One way everyone measures the quality, depth and meaning of their life and happiness is tied to relationships- both past and present. We’re humans. We can’t help it.

Your relationship with your significant other, as well as your relationship with family members, such as siblings, parents, children, caregivers, or guardians, all have the potential to affect your peace of mind. 

Your bonds with others should make you feel safe, happy, and loved. If they don’t, they may be unhealthy relationships or relationships that are not conducive to your growth or satisfaction in life.

Perhaps you feel unhappy, end up in bad situations, or do things you know are not right for you. And if you’re reading this, you might be wondering if these behaviors deem you one thing: a codependent person.

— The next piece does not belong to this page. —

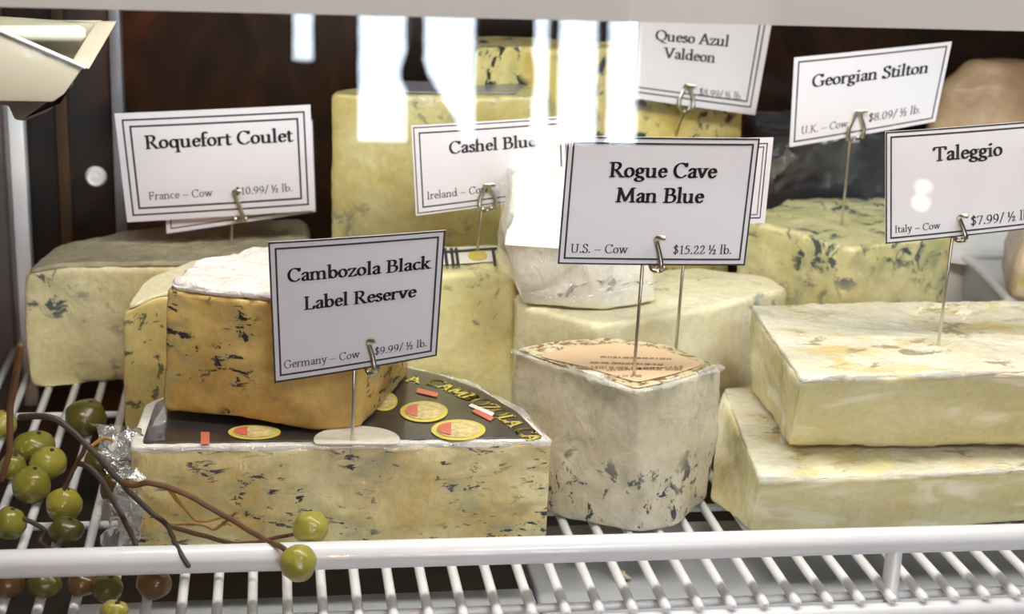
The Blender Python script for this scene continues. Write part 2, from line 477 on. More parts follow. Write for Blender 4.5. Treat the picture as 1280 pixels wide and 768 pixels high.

Codependent people all seem to have some commonalities. You don’t need to exhibit all of the following to be codependent, but if you feel like codependency is a possibility for you, you might want to ask yourself:

  • Do I have trouble with boundaries? Boundaries are the theoretical limits you place between yourself and others. They help you know what is and is not permissible. They apply to everything, including your body, the things you own, the things you are willing to do, and the things you will let others do to you. Perhaps you even have the opposite problem—that you are too rigid with boundaries, causing you to close yourself off from others. Over-rigid limitations are a way of overcompensating so that people cannot take advantage of you.
  • Do I have low self-esteem?  Maybe you feel you are not good enough or that you are incapable of doing anything right. You compare yourself to everyone else. Or perhaps you think way too highly of yourself because you are trying to overcompensate for actual feelings of low self-esteem. Maybe you think you are not worthy of being loved, or that you are always inadequate.
  • Am I overly sensitive or defensive in disagreements? When you don’t agree with what someone says to you, you react by questioning and doubting yourself. You being to dwell on what they were saying long after they have forgotten about it. Your trouble with boundaries has also caused you to be too sensitive or to be too quick to defend yourself and your perspective may have narrowed so much that you feel threatened by a conflict with someone long after they’re over it.
  • Am I a people pleaser? If you have trouble saying the word “no” to people, and you feel that you can never say “no” to people, then you are probably a people pleaser. Codependents often go out of their way to please others, forfeiting their own needs.

 

  • Do I play “custodian”? Perhaps you’re cleaning up after everyone’s messes. Someone has a problem and asks your opinion or asks you for help, but you end up cleaning up the mess they’re responsible for taking care of. A codependent goes beyond the healthy boundaries of helping someone and becomes selfless to a fault. If someone wants you to back off yet, you can’t, or if you feel you have to fix that other person and be responsible for being their caretaker (even when your fixing hasn’t helped them), this could be a sign of codependency.
  • Is control a problem for me?  If you need to control everything to the point where you are unable to take risks, then your controlling behavior may be a sign that you are codependent. Again, this goes back to being a boundary issue. You feel you must control all outcomes that may otherwise not go as you planned or happen in a way with which you are comfortable. Codependent behavior, indeed.
  • Do I have trouble communicating with others? Codependents often have difficulty expressing themselves. This is linked to the ability to be honest with yourself and with others, and being afraid to be judged or rejected.
  • Am I obsessed with thinking about others or my relationships? Obsession with relationships stems from feeling dependent on others’ need of you. Or, it may stem from a fear or anxiety you have about being alone.
  • Am I in denial about my role in a relationship? You refuse to realize that you have a problem. Instead, you focus on somebody else or blame everything on the situation. You won’t stop to realize that you might be the problem. Instead, maybe you just complain or keep trying to fix the other person, or you might jump from one bad relationship to another, reenacting the same bad mistakes and getting into the same situations over and over.
  • Do I have issues with intimacy? Intimacy doesn’t necessarily mean sex- what we’re talking about here is the ability to be truly open with someone else about who you are. This may be due to the fact that you feel the other person will laugh at you, reject you, leave you, or judge you harshly. This will lead to you not wanting to get too close to someone, or maybe that you think they are asking too much of you when they complain that you seem distant and unavailable.

As a codependent, your common fears may include:

  • Failure
  • Rejection
  • Abandonment
  • Feeling trapped or smothered
  • Loneliness/being alone
  • Being judged

Codependency could be preventing you from being happy and from having healthy, normal relationships. However, there are many ways to deal with your dependency.

Seeking the help of a mental health professional or attending a codependency support group will grant you the ability to work through codependency issues and steer you into healthy, happy relationships. 

Beyond codependency lies a more authentic, more satisfied you. With the right help, freedom is possible and within your grasp.